The Thing I am Still Working on After 9 Years of Marriage
Recently, Doug and I celebrated our 9th wedding anniversary. When I look back at pictures of us then it’s amazing how much we have grown and changed. In our 9 years married we have been through a ton together. Those people who said “I do” on a beach seem a little bit like strangers to me now. They were very young and perhaps a bit naive about how hard building a life with someone can be. They had no idea how many beautiful, painful and difficult moments life had in store for them.

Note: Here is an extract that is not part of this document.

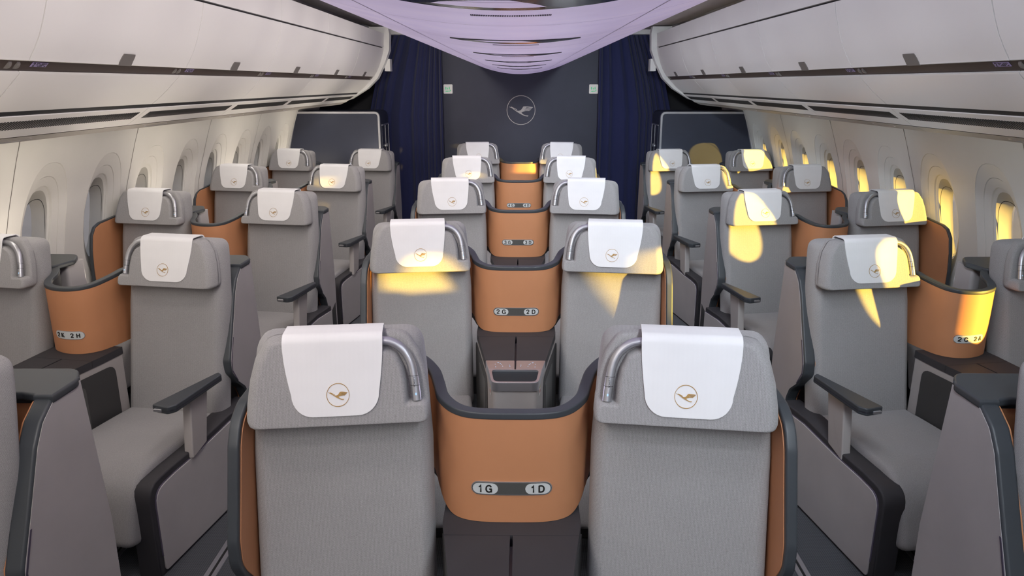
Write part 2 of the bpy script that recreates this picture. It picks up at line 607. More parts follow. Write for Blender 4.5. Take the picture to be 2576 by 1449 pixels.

Awhile back I was having dinner with some girlfriends and the question of “do you and your husband fight alot” came up. My friends were all surprised to learn my answer was “yes, all the time and sometimes it gets loud.” I appear to most as a very calm and gentle individual which is true, but I do have a short fuse. I get easily provoked and pushed and my temper can flare up in certain situation. Doug is the same as me. We are both extremly passionate people. Neither of us do anything halfway. We are also both very stubborn perfectionists, always convinced we are right. In many ways this makes us perfect for each other. We would both drive an easy going, non Type A partner crazy. But what happens when two people who are not good at compromise and backing down get together? They fight!
First of all let me say I love my husband more than anything else on the planet besides my daughters. There could never be a man better for me. He is my very best friend, an amazing father, a loving, caring, sensitive soul. And we also fight. And I think that is normal.
When Doug and I fight it often gets loud. We yell and scream. We both grapple to get what we want from they other and it isn’t always polite conversation. Sometimes we even fight in front of our kids which I am not proud of but it happens. No one is perfect.
What I have learned over 9 years of marriage is that in the heat of a fight someone has to just walk away, take a moment and break the tense energy. Nothing ever gets resolved when we are heated. It is best to “break the cycle” and come back together when we can speak more calmly. This is incredibly hard for me. Doug is very good at walking away, taking space to calm down and coming back together later. I am not and I am constantly trying to get better at it. Instead of following Doug into another room to continue our fight I am trying very hard to train myself to take a break, calm down, circle back. In heated moments I literally have to talk to myself and remind myself it is better for us if we take a break. Nothing gets resolved by fighting.
Part of being married is trusting that the person you have promised your life to will always be there. That a five or ten minute cool down break doesn’t mean you will never talk again. This is very hard for me. There is a little voice in my head that worries that when Doug walks into the other room he will never come back. I worry if he leaves the apartment to take a walk he might not return. I am not entirely sure where this insecurity comes from but I am constantly teaching myself that I have to trust. To give space. That taking a pause doesn’t mean we will never speak again. That love means trusting that that person will always be there because they always have been and have never given you a reason to doubt that.
As Doug and I enter our tenth year of marriage I have committed myself to taking breaks and giving Doug and myself space when we need it. We always come together much better when we both have time to cool down. I just need to remember that and focus on it when things get heated. To not prolong the fight.
No one ever said marriage was easy but it truly is beautiful and I am so lucky to have the partner I have. Fights and all.